Texto e felicidade: a paixão pela leitura

Escondida, interior, a paixão pela leitura faz-se presente neste conto em que os conflitos de ambas as personagens são vistos como metáfora do jogo da leitura. Perversão, poder (antagonista) o domínio que muitas vezes uma obra literária ou de uso geral exerce sobre o leitor. Prazer, desejo (protagonista), esse leitor que procura um livro como quem cheira um corpo estendido sob os lençóis dos devaneios. Linguagens que aguçam o conhecimento e a infinita busca por completude. “Era um livro grosso, meu Deus, era um livro para se ficar vivendo com ele, comendo-o, dormindo-o” (Lispector, 1993, p. 53). A paixão pela leitura como maneira de modificar o seu próprio mundo.

Mas para tudo isso ocorrer é preciso que o texto seduza e faça parte de um jogo erótico, em que as palavras proporcionem a liberdade, o êxtase. Esse erotismo livro-leitor demarca a felicidade clandestina da leitura, “preparando um espaço propício à leitura de outros textos, criando estímulos para a leitura do mundo, trabalho da linguagem aplicado ao plano da liberdade” (Ribeiro, 2008, p. 141). Encontrar a felicidade e a liberdade nos livros, no código semiótico da leitura, no prazer que se revela antes do “ato” de ler. Esses termos presentes provocam a paixão pela leitura e o encontro de si mesmo nas páginas do texto.

Referências bibliográficas

BARTHES, Roland.
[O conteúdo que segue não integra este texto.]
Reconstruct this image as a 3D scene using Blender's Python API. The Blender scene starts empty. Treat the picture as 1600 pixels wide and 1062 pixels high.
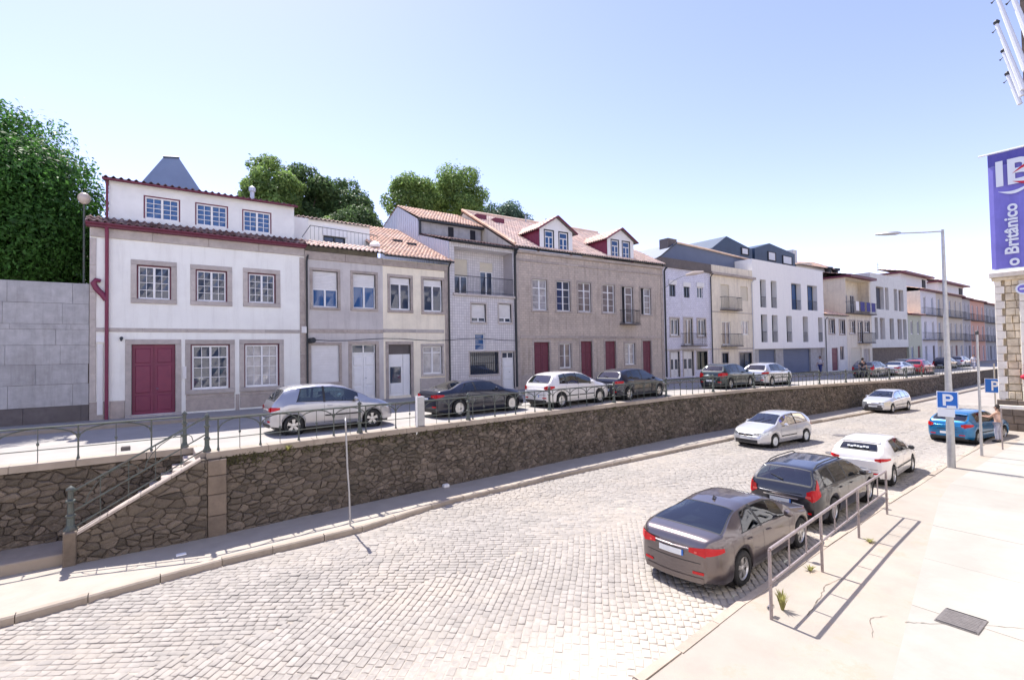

O prazer do texto. São Paulo: Perspectiva, 2008.

LISPECTOR, Clarice. Felicidade clandestina. In: LISPECTOR, Clarice. O primeiro beijo & outros contos. São Paulo: Ática, 1993.

RIBEIRO, Maria Augusta W. Reinações de Narizinho: leitores e leituras. In: CECCANTINI, João Luís e MARTHA, Alice A. P. Monteiro Lobato e o leitor de hoje. São Paulo: Cultura Acadêmica, 2008.